UO MLK REMEMBRANCE FEATURES LOOK AT RACISM IN EUGENE

Jan. 14, 1999

Contact Pauline Austin (541) 346-3129 paustin@oregon.uoregon.edu

EUGENE–The Martin Luther King Jr. remembrance at the University of Oregon this year features a gospel choir, a candlelight vigil and a panel discussion on the African-American experience in Eugene.

The College of Arts and Sciences, in collaboration with the UO, is sponsoring the free public event, "African Americans in Oregon: The Eugene Experience," at 4 p.m. Wednesday, Jan. 20, in Room 100 at Willamette Hall, 1371 E. 13th Ave. A reception will follow the panel discussion.

"We are fortunate to have on the panel a group of African Americans who have actively worked to make our community a better place," says Robert O’Brien, associate dean of social science in the UO College of Arts and Sciences.

Panelists include Willie Mims, a Eugene resident for more than 60 years; Lyllye Parker, whose family moved to Eugene in the early 1940s, when there were only three African-American families in the city; Ernestine Broadus, who was a Eugene resident when Parker’s family arrived; Larry Carter, who chairs the UO sociology department and has been active in the Eugene civil rights movement since the 1970s; and Charles Dalton, a long-time community activist.

Panelists will look at the African-American experience in Eugene from the 1940s to the present.

Racism is more wide spread in the Eugene-Springfield area today than it was 10 years ago, contends Carla Gary, director of the UO Office of Multicultural Affairs, who will moderate the panel discussion. Gary, who was assistant director of the UO multicultural affairs office a decade ago, returning this fall to head the office, says she sees a disturbing lack of progress in combating racism since then.
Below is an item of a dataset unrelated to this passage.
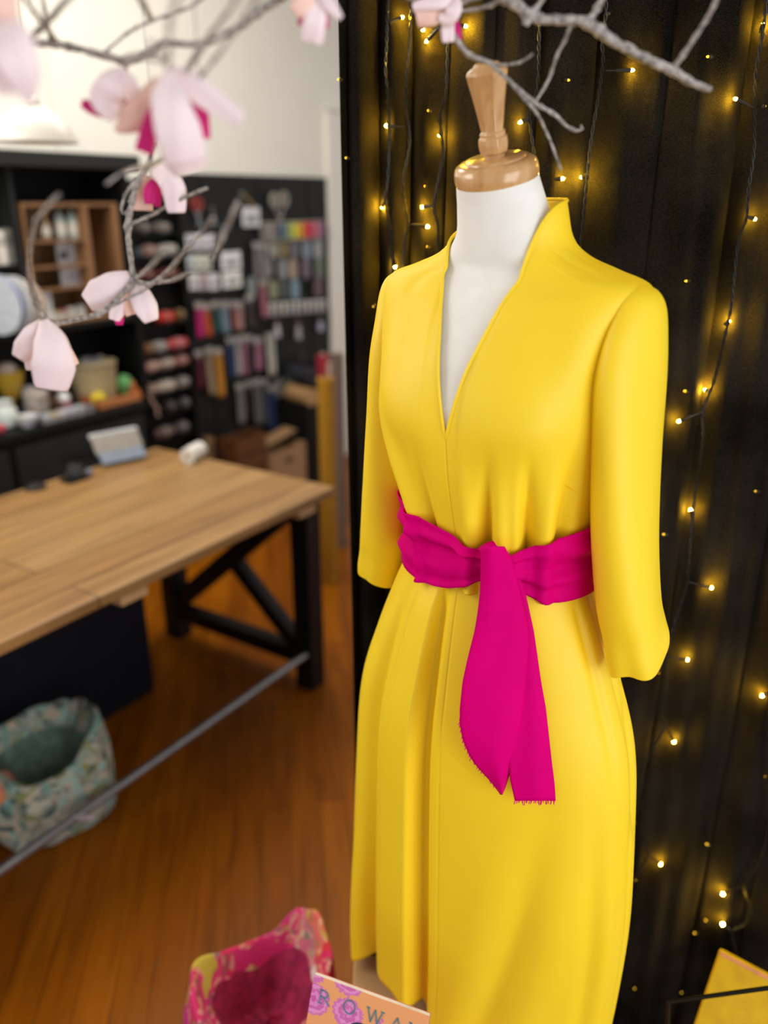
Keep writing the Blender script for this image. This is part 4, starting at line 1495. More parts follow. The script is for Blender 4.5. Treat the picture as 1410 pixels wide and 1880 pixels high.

"I am, nonetheless, committed to the belief that we can make a difference if we are willing to ask difficult questions and deal with difficult issues," she says.

The panel discussion culminates a weeklong series of campus and community events, including a candlelight vigil with a cappella gospel singing Friday, Jan. 15, at the Amphitheater at the Erb Memorial Union, 1222 E. 13th Ave. The Associated Students of the University of Oregon are sponors of the vigil, which begins at 6 p.m.